#### Material

==================================================

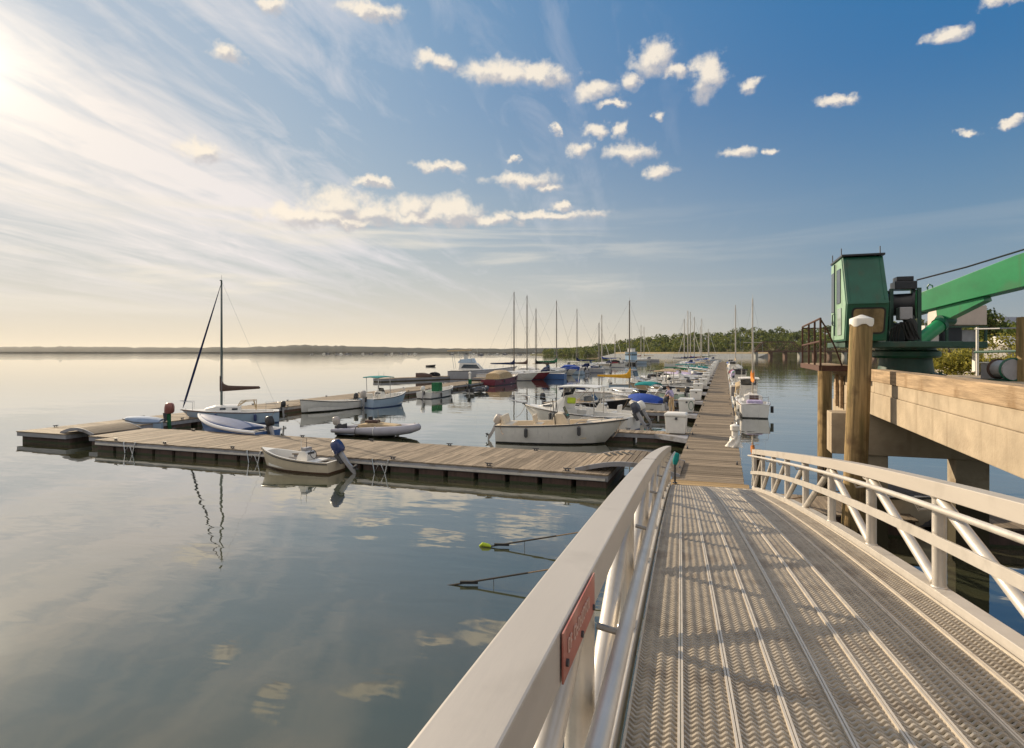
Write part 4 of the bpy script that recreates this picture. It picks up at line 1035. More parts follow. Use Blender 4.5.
# ================================================================ boats
class Hull:
    def __init__(s, L, B, fb, fs, draft=.25, rake=.5, full=2.3, stern_w=.88, sheer_p=2.0):
        s.L, s.B, s.fb, s.fs, s.draft, s.rake, s.full, s.sw, s.sp = L, B, fb, fs, draft, rake, full, stern_w, sheer_p
    def hb(s, u):
        if u < .4: return s.B/2*lerp(s.sw, 1.0, math.sin(u/.4*math.pi/2))
        return s.B/2*max(.012, 1-((u-.4)/.6)**s.full)
    def sh(s, u): return s.fs + (s.fb-s.fs)*u**s.sp
    def pt(s, u, side, v):
        """v 0 = sheer .. 1 = keel"""
        b, z = s.hb(u), s.sh(u); kz = -s.draft*(1-u**5)
        x = -s.L/2 + s.L*u
        if v <= .001: y, zz = b, z
        elif v < .5: y, zz = b*(.975-.06*u), z*.55+.02
        elif v < .9: y, zz = b*(.88-.42*u*u), lerp(.01, -.01, u)+.12*u**4
        else: y, zz = 0.0, kz
        f = (z-zz)/(z-kz+1e-6)
        return (x - s.rake*f*u**5, side*y, zz)
    def build(s, m, parent, n=14):
        b = MB(); us = [1-(1-i/n)**1.25 for i in range(n+1)]
        for side in (1,-1):
            b.loft([[s.pt(u,side,v) for v in (0,.3,.7,1)] for u in us], closed=False, cap0=False, cap1=False)
        a = [s.pt(0,1,v) for v in (0,.3,.7,1)] + [s.pt(0,-1,v) for v in (.7,.3,0)]
        b.add(a, [tuple(range(7))])
        return b.build('hull', m, parent, smooth=math.radians(30))
    def liner(s, m, parent, floor=.12, deck_from=.75, gw=.10, stern_deck=0.0, name='interior', crownz=.05):
        b = MB(); us = sorted(set([i/12 for i in range(13)]+[deck_from-.001, deck_from]+([stern_deck, stern_deck+.001] if stern_deck else [])))
        rings = []
        for u in us:
            bb, z = s.hb(u), s.sh(u)+.006; x = -s.L/2+s.L*u
            w = max(.01, bb-gw)
            if u >= deck_from or (stern_deck and u <= stern_deck):
                c = crownz*min(1,bb/(s.B/2))
                rings.append([(x,bb,z),(x,w,z+c*.3),(x,w*.5,z+c*.8),(x,0,z+c),(x,-w*.5,z+c*.8),(x,-w,z+c*.3),(x,-bb,z)])
            else:
                wf = max(.005, w-.05)
                rings.append([(x,bb,z),(x,w,z),(x,wf,floor),(x,0,floor),(x,-wf,floor),(x,-w,z),(x,-bb,z)])
        b.loft(rings, closed=False, cap0=False, cap1=False)
        if not stern_deck:
            u = 0.0; bb, z = s.hb(0), s.sh(0)+.006; x = -s.L/2
            b.add([(x,bb,z),(x,-bb,z),(x+gw,-bb+gw,z),(x+gw,bb-gw,z)],[(0,1,2,3)]); b.add([(x+gw,bb-gw,z),(x+gw,-bb+gw,z),(x+gw,-bb+gw+.05,floor),(x+gw,bb-gw-.05,floor)],[(0,1,2,3)])
        return b.build(name, m, parent)
    def rub(s, m, parent, r=.03, dz=-.03):
        us = [i/14 for i in range(15)]
        pts = [(s.pt(u,1,0)[0]+(.02 if u > .99 else 0), s.hb(u)+.008, s.sh(u)+dz) for u in us] + [(s.pt(u,1,0)[0], -s.hb(u)-.008, s.sh(u)+dz) for u in us[::-1][1:]]
        b = MB(); b.tube(pts, r, 6, sq=1.0); return b.build('rub_rail', m, parent, smooth=SM)

def outboard(parent, x, y, z, cowl, s=1.0, tilt=0.0, leg=None, name='outboard_motor'):
    leg = leg or GRYM
    M = Matrix.Translation((x,y,z)) @ Matrix.Rotation(-tilt,4,'Y') @ Matrix.Scale(s,4)
    b = MB()
    b.loft([[M @ Vector(p) for p in [(-.30,-.06,.10),(-.12,-.07,.10),(-.12,.07,.10),(-.30,.06,.10)]],
            [M @ Vector(p) for p in [(-.30,-.05,-.45),(-.16,-.05,-.45),(-.16,.05,-.45),(-.30,.05,-.45)]],
            [M @ Vector(p) for p in [(-.36,-.03,-.72),(-.18,-.03,-.72),(-.18,.03,-.72),(-.36,.03,-.72)]],
            [M @ Vector(p) for p in [(-.28,-.015,-.92),(-.22,-.015,-.92),(-.22,.015,-.92),(-.28,.015,-.92)]]])
    o = b.build(name, leg, parent)
    b = MB(); rings = []
    for (zz,xa,xb,w) in ((.08,-.38,-.04,.13),(.16,-.44,-.02,.17),(.38,-.45,-.03,.175),(.54,-.42,-.06,.15),(.60,-.34,-.12,.09)):
        rings.append([M @ Vector(p) for p in [(xa,-w*.6,zz),(xa+.06,-w,zz),(xb-.08,-w,zz),(xb,-w*.5,zz),(xb,w*.5,zz),(xb-.08,w,zz),(xa+.06,w,zz),(xa,w*.6,zz)]])
    b.loft(rings); b.build('cowling', cowl, o, smooth=SM)
    b = MB(); b.lathe([(.03,-.12),(.055,-.05),(.05,.06)], n=10, M=M @ Matrix.Translation((-.40,0,-.68)) @ Matrix.Rotation(math.pi/2,4,'Y'))
    for k in range(3):
        a = k*2.094
        b.add([M @ Vector((-.42,.03*math.cos(a),-.68+.03*math.sin(a))),M @ Vector((-.38,.14*math.cos(a+.4),-.68+.14*math.sin(a+.4))),M @ Vector((-.44,.16*math.cos(a-.1),-.68+.16*math.sin(a-.1)))],[(0,1,2)])
    b.build('propeller', DARKP, o)
    b = MB(); b.loft([[M @ Vector(p) for p in [(-.15,-.12,.12),(.03,-.12,.12),(.03,.12,.12),(-.15,.12,.12)]],[M @ Vector(p) for p in [(-.13,-.09,-.28),(-.01,-.09,-.28),(-.01,.09,-.28),(-.13,.09,-.28)]]]); b.build('bracket', DARKP, o)
    return o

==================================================

#### Task details
Return the material exactly as given, apart from the pictures.

#### The solution
Write part 4 of the bpy script that recreates this picture. It picks up at line 1035. More parts follow. Use Blender 4.5.
# ================================================================ boats
class Hull:
    def __init__(s, L, B, fb, fs, draft=.25, rake=.5, full=2.3, stern_w=.88, sheer_p=2.0):
        s.L, s.B, s.fb, s.fs, s.draft, s.rake, s.full, s.sw, s.sp = L, B, fb, fs, draft, rake, full, stern_w, sheer_p
    def hb(s, u):
        if u < .4: return s.B/2*lerp(s.sw, 1.0, math.sin(u/.4*math.pi/2))
        return s.B/2*max(.012, 1-((u-.4)/.6)**s.full)
    def sh(s, u): return s.fs + (s.fb-s.fs)*u**s.sp
    def pt(s, u, side, v):
        """v 0 = sheer .. 1 = keel"""
        b, z = s.hb(u), s.sh(u); kz = -s.draft*(1-u**5)
        x = -s.L/2 + s.L*u
        if v <= .001: y, zz = b, z
        elif v < .5: y, zz = b*(.975-.06*u), z*.55+.02
        elif v < .9: y, zz = b*(.88-.42*u*u), lerp(.01, -.01, u)+.12*u**4
        else: y, zz = 0.0, kz
        f = (z-zz)/(z-kz+1e-6)
        return (x - s.rake*f*u**5, side*y, zz)
    def build(s, m, parent, n=14):
        b = MB(); us = [1-(1-i/n)**1.25 for i in range(n+1)]
        for side in (1,-1):
            b.loft([[s.pt(u,side,v) for v in (0,.3,.7,1)] for u in us], closed=False, cap0=False, cap1=False)
        a = [s.pt(0,1,v) for v in (0,.3,.7,1)] + [s.pt(0,-1,v) for v in (.7,.3,0)]
        b.add(a, [tuple(range(7))])
        return b.build('hull', m, parent, smooth=math.radians(30))
    def liner(s, m, parent, floor=.12, deck_from=.75, gw=.10, stern_deck=0.0, name='interior', crownz=.05):
        b = MB(); us = sorted(set([i/12 for i in range(13)]+[deck_from-.001, deck_from]+([stern_deck, stern_deck+.001] if stern_deck else [])))
        rings = []
        for u in us:
            bb, z = s.hb(u), s.sh(u)+.006; x = -s.L/2+s.L*u
            w = max(.01, bb-gw)
            if u >= deck_from or (stern_deck and u <= stern_deck):
                c = crownz*min(1,bb/(s.B/2))
                rings.append([(x,bb,z),(x,w,z+c*.3),(x,w*.5,z+c*.8),(x,0,z+c),(x,-w*.5,z+c*.8),(x,-w,z+c*.3),(x,-bb,z)])
            else:
                wf = max(.005, w-.05)
                rings.append([(x,bb,z),(x,w,z),(x,wf,floor),(x,0,floor),(x,-wf,floor),(x,-w,z),(x,-bb,z)])
        b.loft(rings, closed=False, cap0=False, cap1=False)
        if not stern_deck:
            u = 0.0; bb, z = s.hb(0), s.sh(0)+.006; x = -s.L/2
            b.add([(x,bb,z),(x,-bb,z),(x+gw,-bb+gw,z),(x+gw,bb-gw,z)],[(0,1,2,3)]); b.add([(x+gw,bb-gw,z),(x+gw,-bb+gw,z),(x+gw,-bb+gw+.05,floor),(x+gw,bb-gw-.05,floor)],[(0,1,2,3)])
        return b.build(name, m, parent)
    def rub(s, m, parent, r=.03, dz=-.03):
        us = [i/14 for i in range(15)]
        pts = [(s.pt(u,1,0)[0]+(.02 if u > .99 else 0), s.hb(u)+.008, s.sh(u)+dz) for u in us] + [(s.pt(u,1,0)[0], -s.hb(u)-.008, s.sh(u)+dz) for u in us[::-1][1:]]
        b = MB(); b.tube(pts, r, 6, sq=1.0); return b.build('rub_rail', m, parent, smooth=SM)

def outboard(parent, x, y, z, cowl, s=1.0, tilt=0.0, leg=None, name='outboard_motor'):
    leg = leg or GRYM
    M = Matrix.Translation((x,y,z)) @ Matrix.Rotation(-tilt,4,'Y') @ Matrix.Scale(s,4)
    b = MB()
    b.loft([[M @ Vector(p) for p in [(-.30,-.06,.10),(-.12,-.07,.10),(-.12,.07,.10),(-.30,.06,.10)]],
            [M @ Vector(p) for p in [(-.30,-.05,-.45),(-.16,-.05,-.45),(-.16,.05,-.45),(-.30,.05,-.45)]],
            [M @ Vector(p) for p in [(-.36,-.03,-.72),(-.18,-.03,-.72),(-.18,.03,-.72),(-.36,.03,-.72)]],
            [M @ Vector(p) for p in [(-.28,-.015,-.92),(-.22,-.015,-.92),(-.22,.015,-.92),(-.28,.015,-.92)]]])
    o = b.build(name, leg, parent)
    b = MB(); rings = []
    for (zz,xa,xb,w) in ((.08,-.38,-.04,.13),(.16,-.44,-.02,.17),(.38,-.45,-.03,.175),(.54,-.42,-.06,.15),(.60,-.34,-.12,.09)):
        rings.append([M @ Vector(p) for p in [(xa,-w*.6,zz),(xa+.06,-w,zz),(xb-.08,-w,zz),(xb,-w*.5,zz),(xb,w*.5,zz),(xb-.08,w,zz),(xa+.06,w,zz),(xa,w*.6,zz)]])
    b.loft(rings); b.build('cowling', cowl, o, smooth=SM)
    b = MB(); b.lathe([(.03,-.12),(.055,-.05),(.05,.06)], n=10, M=M @ Matrix.Translation((-.40,0,-.68)) @ Matrix.Rotation(math.pi/2,4,'Y'))
    for k in range(3):
        a = k*2.094
        b.add([M @ Vector((-.42,.03*math.cos(a),-.68+.03*math.sin(a))),M @ Vector((-.38,.14*math.cos(a+.4),-.68+.14*math.sin(a+.4))),M @ Vector((-.44,.16*math.cos(a-.1),-.68+.16*math.sin(a-.1)))],[(0,1,2)])
    b.build('propeller', DARKP, o)
    b = MB(); b.loft([[M @ Vector(p) for p in [(-.15,-.12,.12),(.03,-.12,.12),(.03,.12,.12),(-.15,.12,.12)]],[M @ Vector(p) for p in [(-.13,-.09,-.28),(-.01,-.09,-.28),(-.01,.09,-.28),(-.13,.09,-.28)]]]); b.build('bracket', DARKP, o)
    return o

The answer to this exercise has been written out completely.